Zjednoczone stany miłości - zrozumieć świat kobiet [RECENZJA przedpremierowa]
2016-07-27 10:46:05Tomasz Wasilewski, twórca "Płynących wieżowców", tym razem zabiera nas w świat kobiecych emocji. Emocji, które choć wyraziste, to w tym wypadku zostały zupełnie pozbawione psychologicznego podłoża, o fabule nie wspominając.
"Zjednoczone stany miłości" to film trudny w odbiorze i jeszcze trudniejszy w analizie. Historia rozgrywa się rok po upadku PRL-u, ale zdaje się, że to zabieg czysto estetyczny. Rozterkibohaterek aktualne są nawet dzisiaj. Problem w tym, że problemy te nie zostały tu należycie zaznaczone. Mówiąc krótko - zupełnie nie wiadomo o co chodzi tym kobietom. Takie pytanie pada nawet z ekranu, bo irytacja zachowaniem głównych bohaterek udziela się jednakowo mocno męskiej części obsady, co widowni.
Dobrze jest rozumieć powody działań filmowych protagonistów, widzieć jakieś cele ich poczynań, czy też mieć świadomość o braku takowych. W tej historii nie dostajemy żadnej odpowiedzi, żadnego uzasadnienia, nic. "Zjednoczone stany miłości" to zlepek pojedynczych scen, które nie łączą się w spójną całość.

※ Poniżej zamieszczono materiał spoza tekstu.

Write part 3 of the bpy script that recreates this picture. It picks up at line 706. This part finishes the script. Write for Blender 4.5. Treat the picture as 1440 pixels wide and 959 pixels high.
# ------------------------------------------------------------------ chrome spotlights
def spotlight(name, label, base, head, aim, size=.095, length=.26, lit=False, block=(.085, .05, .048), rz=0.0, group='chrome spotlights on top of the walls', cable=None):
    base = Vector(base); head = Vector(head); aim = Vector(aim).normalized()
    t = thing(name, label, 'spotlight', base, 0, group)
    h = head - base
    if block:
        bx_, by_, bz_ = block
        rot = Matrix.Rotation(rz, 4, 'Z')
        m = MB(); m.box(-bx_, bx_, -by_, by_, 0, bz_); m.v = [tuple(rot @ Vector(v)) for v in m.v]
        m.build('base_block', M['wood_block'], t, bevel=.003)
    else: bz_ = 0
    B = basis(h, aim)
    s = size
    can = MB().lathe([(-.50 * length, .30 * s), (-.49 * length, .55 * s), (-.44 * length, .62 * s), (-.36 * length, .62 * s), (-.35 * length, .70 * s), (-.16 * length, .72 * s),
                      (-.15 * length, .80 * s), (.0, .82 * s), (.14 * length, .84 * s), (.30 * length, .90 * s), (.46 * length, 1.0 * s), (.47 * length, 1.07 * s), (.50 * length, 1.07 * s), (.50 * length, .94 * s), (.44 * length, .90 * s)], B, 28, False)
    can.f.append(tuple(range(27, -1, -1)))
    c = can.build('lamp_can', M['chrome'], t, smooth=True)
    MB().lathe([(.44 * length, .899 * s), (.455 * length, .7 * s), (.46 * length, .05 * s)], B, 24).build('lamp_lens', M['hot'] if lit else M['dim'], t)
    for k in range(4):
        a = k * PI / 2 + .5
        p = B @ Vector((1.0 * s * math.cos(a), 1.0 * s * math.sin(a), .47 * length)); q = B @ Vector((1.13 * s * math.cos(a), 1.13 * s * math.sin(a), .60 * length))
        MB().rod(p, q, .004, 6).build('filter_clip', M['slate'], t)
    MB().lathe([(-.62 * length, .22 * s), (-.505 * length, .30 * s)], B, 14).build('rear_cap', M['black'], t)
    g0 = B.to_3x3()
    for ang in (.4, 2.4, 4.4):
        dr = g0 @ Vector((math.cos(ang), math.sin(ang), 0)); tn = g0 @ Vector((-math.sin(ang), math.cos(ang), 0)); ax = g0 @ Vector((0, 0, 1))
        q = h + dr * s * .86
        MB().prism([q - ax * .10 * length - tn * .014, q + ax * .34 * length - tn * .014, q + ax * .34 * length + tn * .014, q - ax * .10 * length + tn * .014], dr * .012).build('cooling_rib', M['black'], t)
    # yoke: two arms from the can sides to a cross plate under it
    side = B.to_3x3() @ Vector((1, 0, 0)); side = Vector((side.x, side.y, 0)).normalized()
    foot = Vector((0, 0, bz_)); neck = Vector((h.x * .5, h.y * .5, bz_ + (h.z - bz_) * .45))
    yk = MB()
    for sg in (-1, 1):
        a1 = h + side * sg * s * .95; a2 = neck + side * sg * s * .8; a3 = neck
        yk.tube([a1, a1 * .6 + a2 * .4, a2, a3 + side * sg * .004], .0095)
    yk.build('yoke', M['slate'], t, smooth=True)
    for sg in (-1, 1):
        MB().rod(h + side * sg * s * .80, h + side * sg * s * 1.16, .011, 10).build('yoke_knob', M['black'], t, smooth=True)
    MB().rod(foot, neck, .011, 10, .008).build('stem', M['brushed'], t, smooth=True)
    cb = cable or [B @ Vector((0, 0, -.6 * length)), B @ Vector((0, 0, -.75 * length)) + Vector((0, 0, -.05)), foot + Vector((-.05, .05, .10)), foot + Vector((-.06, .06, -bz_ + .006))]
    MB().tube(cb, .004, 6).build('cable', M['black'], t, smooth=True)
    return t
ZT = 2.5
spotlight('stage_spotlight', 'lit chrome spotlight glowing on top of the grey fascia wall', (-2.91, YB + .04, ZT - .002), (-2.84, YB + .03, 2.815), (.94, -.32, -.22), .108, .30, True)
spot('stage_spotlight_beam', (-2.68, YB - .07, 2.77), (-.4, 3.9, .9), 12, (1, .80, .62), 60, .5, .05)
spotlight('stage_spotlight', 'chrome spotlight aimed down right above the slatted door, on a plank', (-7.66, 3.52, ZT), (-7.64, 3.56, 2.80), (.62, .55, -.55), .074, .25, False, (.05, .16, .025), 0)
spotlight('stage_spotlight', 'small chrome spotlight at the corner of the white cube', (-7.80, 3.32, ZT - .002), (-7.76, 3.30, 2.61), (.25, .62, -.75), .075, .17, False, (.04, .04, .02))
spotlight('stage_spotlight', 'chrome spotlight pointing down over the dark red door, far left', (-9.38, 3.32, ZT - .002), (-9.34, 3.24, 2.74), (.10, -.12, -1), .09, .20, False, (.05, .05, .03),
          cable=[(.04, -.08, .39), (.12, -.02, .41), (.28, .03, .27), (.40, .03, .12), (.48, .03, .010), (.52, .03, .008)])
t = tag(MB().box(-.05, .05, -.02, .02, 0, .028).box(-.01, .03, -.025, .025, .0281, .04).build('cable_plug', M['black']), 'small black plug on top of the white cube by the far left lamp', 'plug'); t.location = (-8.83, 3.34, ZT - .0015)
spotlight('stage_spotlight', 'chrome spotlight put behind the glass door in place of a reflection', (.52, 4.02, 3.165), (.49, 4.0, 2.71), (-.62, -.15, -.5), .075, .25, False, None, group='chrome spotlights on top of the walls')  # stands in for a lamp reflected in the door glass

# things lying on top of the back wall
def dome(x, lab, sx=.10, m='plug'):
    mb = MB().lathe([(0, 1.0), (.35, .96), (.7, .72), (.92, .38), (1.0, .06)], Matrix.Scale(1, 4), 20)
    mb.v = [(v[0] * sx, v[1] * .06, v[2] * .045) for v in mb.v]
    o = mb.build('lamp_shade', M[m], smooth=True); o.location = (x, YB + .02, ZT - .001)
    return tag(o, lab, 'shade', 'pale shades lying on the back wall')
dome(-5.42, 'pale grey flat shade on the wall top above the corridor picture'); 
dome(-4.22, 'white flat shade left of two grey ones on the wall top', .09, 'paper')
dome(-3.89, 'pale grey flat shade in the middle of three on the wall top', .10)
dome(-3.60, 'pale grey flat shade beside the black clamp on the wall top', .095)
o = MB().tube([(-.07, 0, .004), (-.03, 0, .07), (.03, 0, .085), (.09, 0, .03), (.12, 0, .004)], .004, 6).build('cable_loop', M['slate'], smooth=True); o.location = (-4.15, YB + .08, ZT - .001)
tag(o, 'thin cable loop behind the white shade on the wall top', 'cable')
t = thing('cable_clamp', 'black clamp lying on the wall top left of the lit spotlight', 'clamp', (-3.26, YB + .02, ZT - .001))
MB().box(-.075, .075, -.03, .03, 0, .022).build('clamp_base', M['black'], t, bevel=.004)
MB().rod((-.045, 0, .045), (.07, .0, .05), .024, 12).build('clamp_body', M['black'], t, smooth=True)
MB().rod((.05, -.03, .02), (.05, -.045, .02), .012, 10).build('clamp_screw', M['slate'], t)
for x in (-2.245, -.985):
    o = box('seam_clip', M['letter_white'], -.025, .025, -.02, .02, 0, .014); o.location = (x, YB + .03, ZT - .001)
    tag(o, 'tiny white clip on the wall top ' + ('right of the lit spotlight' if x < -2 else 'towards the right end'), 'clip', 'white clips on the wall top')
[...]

Zdaje się, że reżyser bardzo chciał zaszokować realizmem, nagością i surowością klimatu. Niestety, chłodne barwy w których utrzymany jest obraz odpowiadają temperaturze emocji, które wzbudza film. Jest chłodno, zimno i męcząco. Dobrze patrzy się jedynie na dwójkę gwiazd tej produkcji. Magdalena Cielecka i Andrzej Chyra nie zawodzą, a ich aktorstwo ratuje fatalnie napisane postacie. "Zjednoczone stany miłości" to film wyłącznie dla fanów kina nieoczywistego, wielkich interpretatorów, których ambicją jest doszukiwanie się ukrytych znaczeń tam, gdzie ich zwyczajnie brakuje.
Michał Derkacz
Zjednoczone stany miłości, reż. Tomasz Wasilewski, prod. Polska/Szwecja, czas trwania 104, dystr. AP Manana, polska premiera 29 lipca 2016
Film zobaczyłem podczas 16. Międzynarodowego Festiwalu Filmowego T-Mobile Nowe Horyzonty, na którym film miał swoją polską premierę.